For dash speakers, this is my thoughts and opinion. Being in car audio for a long time there are a million ways to do this, but this is my opinion on the dash speakers.
If you are an amplified setup get something with a medium-high sensitivity and signal range. As the amp will crossover and send ample power to the dash speakers. This will allow them to play loud and have limited distortion. The doors and sub woofer will blend nicely.

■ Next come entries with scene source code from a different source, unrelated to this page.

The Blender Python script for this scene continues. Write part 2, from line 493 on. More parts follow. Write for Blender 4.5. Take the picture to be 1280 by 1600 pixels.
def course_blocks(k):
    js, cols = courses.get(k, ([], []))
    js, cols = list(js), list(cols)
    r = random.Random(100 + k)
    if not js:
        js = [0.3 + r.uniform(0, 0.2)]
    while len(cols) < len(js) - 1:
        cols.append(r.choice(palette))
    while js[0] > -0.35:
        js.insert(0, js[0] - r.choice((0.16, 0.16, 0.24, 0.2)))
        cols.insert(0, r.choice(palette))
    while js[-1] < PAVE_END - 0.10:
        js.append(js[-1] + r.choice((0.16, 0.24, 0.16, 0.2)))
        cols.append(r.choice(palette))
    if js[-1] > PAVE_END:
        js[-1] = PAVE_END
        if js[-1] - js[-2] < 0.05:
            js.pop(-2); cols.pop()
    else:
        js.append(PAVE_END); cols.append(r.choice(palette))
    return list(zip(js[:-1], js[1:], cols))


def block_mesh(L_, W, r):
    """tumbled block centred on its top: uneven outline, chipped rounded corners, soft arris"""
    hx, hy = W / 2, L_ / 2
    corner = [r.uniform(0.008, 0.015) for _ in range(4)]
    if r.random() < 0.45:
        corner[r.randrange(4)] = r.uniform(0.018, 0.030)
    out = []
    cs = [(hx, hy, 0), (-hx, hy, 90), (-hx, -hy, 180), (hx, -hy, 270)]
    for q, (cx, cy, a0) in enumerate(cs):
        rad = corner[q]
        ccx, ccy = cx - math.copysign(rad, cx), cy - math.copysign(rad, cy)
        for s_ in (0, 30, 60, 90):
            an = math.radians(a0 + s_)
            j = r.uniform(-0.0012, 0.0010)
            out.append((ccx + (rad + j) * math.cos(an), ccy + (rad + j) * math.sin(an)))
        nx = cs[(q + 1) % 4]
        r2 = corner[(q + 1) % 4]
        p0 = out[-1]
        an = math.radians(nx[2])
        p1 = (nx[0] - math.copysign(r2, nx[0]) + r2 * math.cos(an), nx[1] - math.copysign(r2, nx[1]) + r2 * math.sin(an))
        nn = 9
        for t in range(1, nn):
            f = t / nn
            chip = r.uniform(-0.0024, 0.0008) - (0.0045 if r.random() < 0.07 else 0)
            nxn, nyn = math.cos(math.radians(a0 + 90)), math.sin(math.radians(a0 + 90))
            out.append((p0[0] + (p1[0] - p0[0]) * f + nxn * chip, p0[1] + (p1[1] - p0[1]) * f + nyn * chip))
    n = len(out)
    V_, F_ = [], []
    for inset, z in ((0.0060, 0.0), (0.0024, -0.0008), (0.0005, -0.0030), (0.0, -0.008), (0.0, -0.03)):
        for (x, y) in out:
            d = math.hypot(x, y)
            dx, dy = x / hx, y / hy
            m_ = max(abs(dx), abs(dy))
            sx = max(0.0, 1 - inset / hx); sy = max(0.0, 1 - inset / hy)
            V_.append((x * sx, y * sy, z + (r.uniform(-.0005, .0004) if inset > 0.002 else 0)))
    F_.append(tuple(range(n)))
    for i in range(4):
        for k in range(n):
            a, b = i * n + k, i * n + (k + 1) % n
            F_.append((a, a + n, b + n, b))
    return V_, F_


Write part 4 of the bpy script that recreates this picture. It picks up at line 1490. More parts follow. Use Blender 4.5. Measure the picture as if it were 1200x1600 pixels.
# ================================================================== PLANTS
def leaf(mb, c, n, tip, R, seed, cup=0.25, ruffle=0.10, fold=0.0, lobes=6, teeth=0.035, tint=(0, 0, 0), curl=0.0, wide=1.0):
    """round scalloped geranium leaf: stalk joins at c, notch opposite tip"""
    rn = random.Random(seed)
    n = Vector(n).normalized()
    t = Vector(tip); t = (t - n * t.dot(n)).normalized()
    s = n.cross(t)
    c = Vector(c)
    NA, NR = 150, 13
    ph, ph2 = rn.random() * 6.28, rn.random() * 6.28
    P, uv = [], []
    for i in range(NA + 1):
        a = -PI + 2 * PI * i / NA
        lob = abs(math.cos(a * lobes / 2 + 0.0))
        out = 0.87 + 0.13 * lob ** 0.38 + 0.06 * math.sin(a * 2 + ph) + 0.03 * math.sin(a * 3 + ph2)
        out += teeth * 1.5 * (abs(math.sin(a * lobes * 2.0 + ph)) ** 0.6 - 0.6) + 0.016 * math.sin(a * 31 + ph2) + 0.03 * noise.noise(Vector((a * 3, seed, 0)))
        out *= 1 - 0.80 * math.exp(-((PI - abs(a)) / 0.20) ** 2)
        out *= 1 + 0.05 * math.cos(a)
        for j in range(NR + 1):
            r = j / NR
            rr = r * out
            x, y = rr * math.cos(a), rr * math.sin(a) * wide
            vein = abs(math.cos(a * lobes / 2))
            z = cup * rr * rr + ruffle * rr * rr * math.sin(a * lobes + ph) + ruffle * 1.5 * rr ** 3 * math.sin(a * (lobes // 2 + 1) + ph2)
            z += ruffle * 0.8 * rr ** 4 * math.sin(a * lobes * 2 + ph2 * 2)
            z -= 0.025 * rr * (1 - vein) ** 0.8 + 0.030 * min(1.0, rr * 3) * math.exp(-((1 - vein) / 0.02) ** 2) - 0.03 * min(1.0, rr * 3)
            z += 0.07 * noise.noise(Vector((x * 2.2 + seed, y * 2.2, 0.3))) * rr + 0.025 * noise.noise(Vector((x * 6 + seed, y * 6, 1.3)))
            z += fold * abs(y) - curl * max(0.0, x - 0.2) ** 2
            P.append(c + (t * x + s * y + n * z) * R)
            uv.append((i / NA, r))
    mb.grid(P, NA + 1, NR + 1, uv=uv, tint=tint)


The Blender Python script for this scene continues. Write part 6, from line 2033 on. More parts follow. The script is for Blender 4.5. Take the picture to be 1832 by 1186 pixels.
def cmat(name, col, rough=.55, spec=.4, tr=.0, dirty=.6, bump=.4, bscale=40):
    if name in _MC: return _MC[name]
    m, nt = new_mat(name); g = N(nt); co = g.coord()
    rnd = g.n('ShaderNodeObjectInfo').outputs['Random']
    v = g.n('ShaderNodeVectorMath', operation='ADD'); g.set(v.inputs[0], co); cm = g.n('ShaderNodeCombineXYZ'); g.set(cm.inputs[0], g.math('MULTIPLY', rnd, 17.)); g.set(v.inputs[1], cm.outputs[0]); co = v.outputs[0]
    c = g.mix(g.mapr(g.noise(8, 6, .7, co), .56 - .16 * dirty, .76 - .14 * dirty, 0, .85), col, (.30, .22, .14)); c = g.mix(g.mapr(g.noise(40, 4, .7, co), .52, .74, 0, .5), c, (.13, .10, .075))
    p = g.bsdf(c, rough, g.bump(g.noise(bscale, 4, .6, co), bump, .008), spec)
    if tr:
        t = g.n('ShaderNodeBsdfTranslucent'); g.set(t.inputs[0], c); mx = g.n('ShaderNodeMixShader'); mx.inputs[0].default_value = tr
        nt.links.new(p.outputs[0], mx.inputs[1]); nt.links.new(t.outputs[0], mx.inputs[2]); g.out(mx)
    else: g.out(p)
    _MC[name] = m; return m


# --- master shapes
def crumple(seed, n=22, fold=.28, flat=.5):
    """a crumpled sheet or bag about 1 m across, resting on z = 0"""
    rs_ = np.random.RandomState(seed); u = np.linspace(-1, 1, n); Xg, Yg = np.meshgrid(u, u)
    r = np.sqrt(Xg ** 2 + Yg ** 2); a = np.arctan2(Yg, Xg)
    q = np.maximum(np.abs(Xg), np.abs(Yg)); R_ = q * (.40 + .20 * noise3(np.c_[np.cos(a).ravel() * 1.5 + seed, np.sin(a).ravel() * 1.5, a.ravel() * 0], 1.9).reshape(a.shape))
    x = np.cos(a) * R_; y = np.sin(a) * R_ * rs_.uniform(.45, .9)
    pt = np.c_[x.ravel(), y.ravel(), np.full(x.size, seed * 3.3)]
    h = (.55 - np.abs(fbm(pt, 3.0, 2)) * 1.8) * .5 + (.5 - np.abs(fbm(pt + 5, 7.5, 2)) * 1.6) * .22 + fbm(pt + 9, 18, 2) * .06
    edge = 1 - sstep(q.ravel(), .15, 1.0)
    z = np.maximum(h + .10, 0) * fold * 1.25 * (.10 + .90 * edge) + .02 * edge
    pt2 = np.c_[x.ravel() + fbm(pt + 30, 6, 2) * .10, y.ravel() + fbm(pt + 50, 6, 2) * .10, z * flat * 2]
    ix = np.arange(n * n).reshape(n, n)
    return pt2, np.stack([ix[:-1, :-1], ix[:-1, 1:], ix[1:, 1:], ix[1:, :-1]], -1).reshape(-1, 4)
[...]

Now where the odd ball opinion comes in. If you are not amplified and have no intention of doing so, get the lowest sensitivity dash speakers you can find. Everyone in the amateur music world just felt me say that and here is the logic behind it. The front door and dash speakers are parallel meaning they both draw power as well full signal from the headunit, there isnt a crossover or any way to regulate power from one to the other. So you need the speaker to do the leg work. So if your dash speakers have a high sensitivity they will be much louder than the door speakers, and you are thinking how is this bad. Well as they are louder at a lower volume, the mid range and bass from the front door speakers is greatly reduced because you are playing the headunit at lower speakers. If you turn it up the dash speakers will become quickly overpowered distort and sound lousy. You spent money to sound better not worse! Look in the older threads though you will see 1 thing stand out when people put in dash speakers, almost all of them will claim they lost a lot of low end. Its because they did as they arent at the same volume/power levels they were before so the big 6x9's are not getting what they want to really move.
There are a million opinions and options, I gave you 2. Are they the end all, not by any means but it gives you an idea of what will work better for certain applications.
Guess I missed a part. Sensitivity is how loud a speaker will get per watt supplied. So a high sensitivity will be louder than a speaker with lower sensitivity. So a 90db sensitivity will be louder than a 89db.